Rational design,fabrication, optical properties and high-efficiency visible-light photocatalytic degradation performance for organic pollutants of Eu:Bi2WO6/CdS nanostructures

Over the past few years, semiconductor materials (especially bismuth tungstate) exhibiting unique environment purification and energy conversion capacities arouse huge attention as impacted by issues of environmental pollution and energy shortage, whereas its application is restricted by the problems of high carrier recombination rate and unsatisfactory degradation efficiency.
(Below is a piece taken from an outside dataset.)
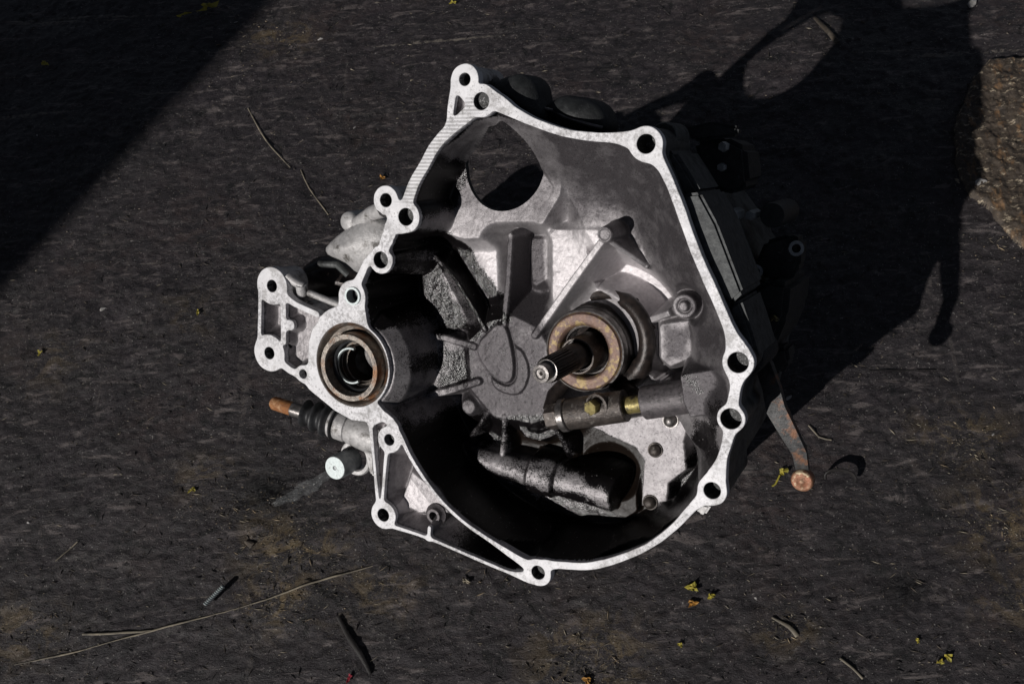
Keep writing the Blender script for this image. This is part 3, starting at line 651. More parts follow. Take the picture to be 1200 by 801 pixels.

In this study, Eu:Bi₂WO₆ nanostructures containing Eu ions of different concentrations were synthesized with a chemical solution method, and CdS was generated on the surface of Eu:Bi₂WO₆ nanostructures in situ epitaxial to synthesize the Eu:Bi₂WO₆/CdS composites. The effects of Eu doping concentration on the crystal structure, chemical composition, local structure, optical properties and visible-light photocatalytic properties exhibited by Eu:Bi₂WO₆/CdS nanostructures were studied more specifically, and the Eu doping behavior on the improvement mechanisms for optical and photocatalytic performance exhibited by Eu:Bi₂WO₆/CdS nanostructures was clarified. The robust PL emission peak at about 390 nm and weak emission peak at nearly 450 nm are attributed to the exciton emission and defect state of Bi₂WO₆/CdS nanostructure, respectively. As indicated from the mechanism insights, the reasonable introduction of Eu³⁺ could alter the band gap of the photocatalyst, and the epitaxial CdS could decrease the recombination probability of electron and hole in the Bi₂WO₆/CdS, while improving the photocatalytic activity. This study supplies new occasions for rational excogitation and better comprehending of atomic-scale complicated structures for applications in numerous fields (e.g., energy and environmental protection).